Zur Messe kamen mehr Menschen als es auf Kuba Katholiken gibt

Aber Freundschaft hin, Freundschaft her, zu Hause mimt Castro weiterhin den Hardliner. Auch die US-amerikanische Militärbasis in Guantánamo müsse endlich zurückgegeben werden, sagte er dem Papst.

Der hatte sich am Sonntagmorgen zunächst einmal um seine religiöse Mission zu kümmern. Zur Messe auf der Plaza de la Revolución von Havanna kamen schätzungsweise eine Million Menschen, mehr Zuhörer jedenfalls als es praktizierende Katholiken auf der Insel gibt. Da ging es in erster Linie um die "Logik der Liebe" Jesu.
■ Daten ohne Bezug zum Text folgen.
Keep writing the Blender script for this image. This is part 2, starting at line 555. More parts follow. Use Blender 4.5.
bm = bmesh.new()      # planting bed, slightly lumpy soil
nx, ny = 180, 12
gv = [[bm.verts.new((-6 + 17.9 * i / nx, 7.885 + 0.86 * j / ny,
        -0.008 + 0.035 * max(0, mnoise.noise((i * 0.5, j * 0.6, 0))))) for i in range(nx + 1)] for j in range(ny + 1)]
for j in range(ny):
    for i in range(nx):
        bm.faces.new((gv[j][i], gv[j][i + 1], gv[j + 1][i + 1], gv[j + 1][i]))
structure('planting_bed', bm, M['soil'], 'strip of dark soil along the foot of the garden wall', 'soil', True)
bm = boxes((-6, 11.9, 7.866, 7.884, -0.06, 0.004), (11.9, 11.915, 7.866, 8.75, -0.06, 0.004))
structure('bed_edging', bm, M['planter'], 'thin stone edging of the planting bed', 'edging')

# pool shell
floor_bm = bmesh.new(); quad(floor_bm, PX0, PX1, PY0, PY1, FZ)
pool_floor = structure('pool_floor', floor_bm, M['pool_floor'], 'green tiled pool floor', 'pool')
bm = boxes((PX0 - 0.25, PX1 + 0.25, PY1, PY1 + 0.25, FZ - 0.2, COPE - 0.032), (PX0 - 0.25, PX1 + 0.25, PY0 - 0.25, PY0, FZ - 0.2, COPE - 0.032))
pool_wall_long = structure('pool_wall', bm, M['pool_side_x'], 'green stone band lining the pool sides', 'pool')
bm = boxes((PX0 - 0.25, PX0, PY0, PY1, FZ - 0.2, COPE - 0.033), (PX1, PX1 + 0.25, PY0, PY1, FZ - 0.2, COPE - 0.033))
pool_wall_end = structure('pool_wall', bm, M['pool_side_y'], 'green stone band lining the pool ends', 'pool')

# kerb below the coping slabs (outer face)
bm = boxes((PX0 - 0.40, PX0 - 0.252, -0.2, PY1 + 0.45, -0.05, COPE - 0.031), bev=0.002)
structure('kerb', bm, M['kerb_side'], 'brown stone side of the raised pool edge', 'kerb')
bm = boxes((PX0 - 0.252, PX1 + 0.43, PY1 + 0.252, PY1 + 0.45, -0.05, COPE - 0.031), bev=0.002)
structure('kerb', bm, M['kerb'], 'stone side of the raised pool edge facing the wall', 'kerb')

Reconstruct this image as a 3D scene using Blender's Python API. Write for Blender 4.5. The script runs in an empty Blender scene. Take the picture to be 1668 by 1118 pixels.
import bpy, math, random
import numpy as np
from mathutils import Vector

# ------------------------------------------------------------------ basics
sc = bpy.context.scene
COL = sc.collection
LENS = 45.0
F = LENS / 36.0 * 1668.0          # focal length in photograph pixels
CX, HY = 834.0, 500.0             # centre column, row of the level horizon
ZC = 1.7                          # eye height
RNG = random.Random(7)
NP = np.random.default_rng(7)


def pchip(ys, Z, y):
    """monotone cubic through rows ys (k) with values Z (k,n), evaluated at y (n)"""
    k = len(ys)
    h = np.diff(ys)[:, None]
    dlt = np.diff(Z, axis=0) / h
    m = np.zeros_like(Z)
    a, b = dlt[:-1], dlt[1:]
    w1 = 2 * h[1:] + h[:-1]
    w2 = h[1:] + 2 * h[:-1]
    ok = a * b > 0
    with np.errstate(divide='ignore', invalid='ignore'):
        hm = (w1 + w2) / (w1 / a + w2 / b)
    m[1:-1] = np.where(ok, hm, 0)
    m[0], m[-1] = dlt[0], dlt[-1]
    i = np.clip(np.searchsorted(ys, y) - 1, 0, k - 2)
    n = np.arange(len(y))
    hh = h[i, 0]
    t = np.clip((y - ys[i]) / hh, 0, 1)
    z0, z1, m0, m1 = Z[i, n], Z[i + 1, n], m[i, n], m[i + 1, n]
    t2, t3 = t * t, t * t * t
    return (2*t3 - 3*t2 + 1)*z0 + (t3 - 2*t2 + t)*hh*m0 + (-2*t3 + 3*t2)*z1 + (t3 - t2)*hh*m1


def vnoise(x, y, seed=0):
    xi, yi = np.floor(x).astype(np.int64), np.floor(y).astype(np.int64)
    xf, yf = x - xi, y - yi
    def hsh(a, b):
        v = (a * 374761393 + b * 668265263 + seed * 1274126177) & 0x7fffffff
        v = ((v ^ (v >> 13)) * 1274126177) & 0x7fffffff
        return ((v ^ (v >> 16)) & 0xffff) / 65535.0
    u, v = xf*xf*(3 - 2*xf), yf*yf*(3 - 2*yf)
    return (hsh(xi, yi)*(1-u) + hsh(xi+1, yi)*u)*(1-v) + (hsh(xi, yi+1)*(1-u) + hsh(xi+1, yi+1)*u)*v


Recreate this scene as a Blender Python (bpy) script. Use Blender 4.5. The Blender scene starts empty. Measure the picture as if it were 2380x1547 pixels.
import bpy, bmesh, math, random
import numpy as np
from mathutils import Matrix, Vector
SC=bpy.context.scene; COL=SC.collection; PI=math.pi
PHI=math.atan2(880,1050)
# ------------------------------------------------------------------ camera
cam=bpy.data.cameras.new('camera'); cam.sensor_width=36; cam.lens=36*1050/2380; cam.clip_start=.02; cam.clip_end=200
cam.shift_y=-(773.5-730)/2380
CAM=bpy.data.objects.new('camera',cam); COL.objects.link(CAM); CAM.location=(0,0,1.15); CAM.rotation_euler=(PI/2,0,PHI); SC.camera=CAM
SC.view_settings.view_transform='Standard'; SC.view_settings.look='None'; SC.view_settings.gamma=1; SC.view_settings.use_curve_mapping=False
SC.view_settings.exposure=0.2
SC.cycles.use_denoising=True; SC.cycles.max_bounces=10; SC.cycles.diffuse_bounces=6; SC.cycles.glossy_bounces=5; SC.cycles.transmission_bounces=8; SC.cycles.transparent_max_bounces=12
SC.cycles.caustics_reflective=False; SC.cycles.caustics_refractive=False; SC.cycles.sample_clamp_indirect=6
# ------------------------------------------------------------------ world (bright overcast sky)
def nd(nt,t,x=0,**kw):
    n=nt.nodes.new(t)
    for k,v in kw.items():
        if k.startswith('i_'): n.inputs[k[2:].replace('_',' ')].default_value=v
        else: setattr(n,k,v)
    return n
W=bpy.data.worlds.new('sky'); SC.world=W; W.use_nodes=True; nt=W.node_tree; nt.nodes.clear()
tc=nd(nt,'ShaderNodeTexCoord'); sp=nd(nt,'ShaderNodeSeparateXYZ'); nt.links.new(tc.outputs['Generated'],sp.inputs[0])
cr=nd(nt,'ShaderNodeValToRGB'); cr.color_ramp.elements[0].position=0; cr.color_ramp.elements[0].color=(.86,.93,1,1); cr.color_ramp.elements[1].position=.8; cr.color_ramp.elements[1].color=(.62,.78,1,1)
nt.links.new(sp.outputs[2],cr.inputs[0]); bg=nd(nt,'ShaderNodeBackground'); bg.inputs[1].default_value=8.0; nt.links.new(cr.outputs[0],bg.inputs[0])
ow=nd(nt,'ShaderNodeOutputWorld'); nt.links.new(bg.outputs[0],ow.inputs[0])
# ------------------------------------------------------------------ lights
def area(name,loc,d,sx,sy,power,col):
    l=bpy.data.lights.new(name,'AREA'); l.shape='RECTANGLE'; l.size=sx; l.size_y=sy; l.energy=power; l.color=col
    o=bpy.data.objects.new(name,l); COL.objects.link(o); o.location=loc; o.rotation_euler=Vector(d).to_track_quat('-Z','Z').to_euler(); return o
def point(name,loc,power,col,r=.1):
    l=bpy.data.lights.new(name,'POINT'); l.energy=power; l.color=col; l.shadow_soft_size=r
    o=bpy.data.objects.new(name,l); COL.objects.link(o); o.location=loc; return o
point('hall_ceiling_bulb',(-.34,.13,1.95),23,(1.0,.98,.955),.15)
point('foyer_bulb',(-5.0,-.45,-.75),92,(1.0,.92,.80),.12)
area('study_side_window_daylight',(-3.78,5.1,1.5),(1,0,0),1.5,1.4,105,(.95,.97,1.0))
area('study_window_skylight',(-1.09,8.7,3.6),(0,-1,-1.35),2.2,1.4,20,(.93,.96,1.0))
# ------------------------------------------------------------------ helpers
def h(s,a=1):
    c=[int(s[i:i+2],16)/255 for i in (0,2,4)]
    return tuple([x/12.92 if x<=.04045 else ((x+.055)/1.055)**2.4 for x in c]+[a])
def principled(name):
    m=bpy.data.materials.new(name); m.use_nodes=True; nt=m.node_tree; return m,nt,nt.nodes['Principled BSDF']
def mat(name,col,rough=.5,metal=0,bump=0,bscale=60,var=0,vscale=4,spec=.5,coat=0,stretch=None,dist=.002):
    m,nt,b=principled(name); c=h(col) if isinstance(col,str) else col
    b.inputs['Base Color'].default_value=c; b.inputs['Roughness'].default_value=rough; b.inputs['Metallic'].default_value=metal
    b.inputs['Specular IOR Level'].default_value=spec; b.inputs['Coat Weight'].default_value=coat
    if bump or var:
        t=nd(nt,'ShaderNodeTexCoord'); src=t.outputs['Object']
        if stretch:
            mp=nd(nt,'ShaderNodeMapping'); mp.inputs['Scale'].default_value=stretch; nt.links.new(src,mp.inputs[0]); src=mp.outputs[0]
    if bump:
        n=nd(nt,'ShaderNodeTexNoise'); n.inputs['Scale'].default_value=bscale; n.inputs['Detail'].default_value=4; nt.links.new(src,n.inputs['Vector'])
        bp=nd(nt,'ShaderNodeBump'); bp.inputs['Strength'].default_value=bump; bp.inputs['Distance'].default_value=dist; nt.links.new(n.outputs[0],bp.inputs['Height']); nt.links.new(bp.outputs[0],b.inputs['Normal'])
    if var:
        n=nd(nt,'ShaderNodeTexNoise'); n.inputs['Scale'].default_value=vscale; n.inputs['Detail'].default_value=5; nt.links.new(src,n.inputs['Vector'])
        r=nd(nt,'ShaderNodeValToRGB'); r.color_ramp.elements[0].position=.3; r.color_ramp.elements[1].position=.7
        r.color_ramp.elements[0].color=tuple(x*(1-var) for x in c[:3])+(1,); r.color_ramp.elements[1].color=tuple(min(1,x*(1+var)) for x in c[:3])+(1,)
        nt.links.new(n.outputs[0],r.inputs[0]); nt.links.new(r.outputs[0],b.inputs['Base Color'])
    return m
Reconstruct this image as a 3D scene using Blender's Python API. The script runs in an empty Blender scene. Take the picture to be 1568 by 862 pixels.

Eine weltliche Botschaft, die sich mutmaßlich an kommunistische wie an kapitalistische Ideologen richtete, mochte sich dieser Papst trotzdem nicht verkneifen. "Man dient nicht Ideen, sondern man dient den Menschen", predigte er. Am Montag reist Franziskus nach Holguín weiter. Ein Blick auf die Karte genügt, um zu erahnen, dass allein die Wahl dieses Ortes ein politisches Statement sein könnte. Holguín ist von Guantánamo keine 150 Kilometer entfernt.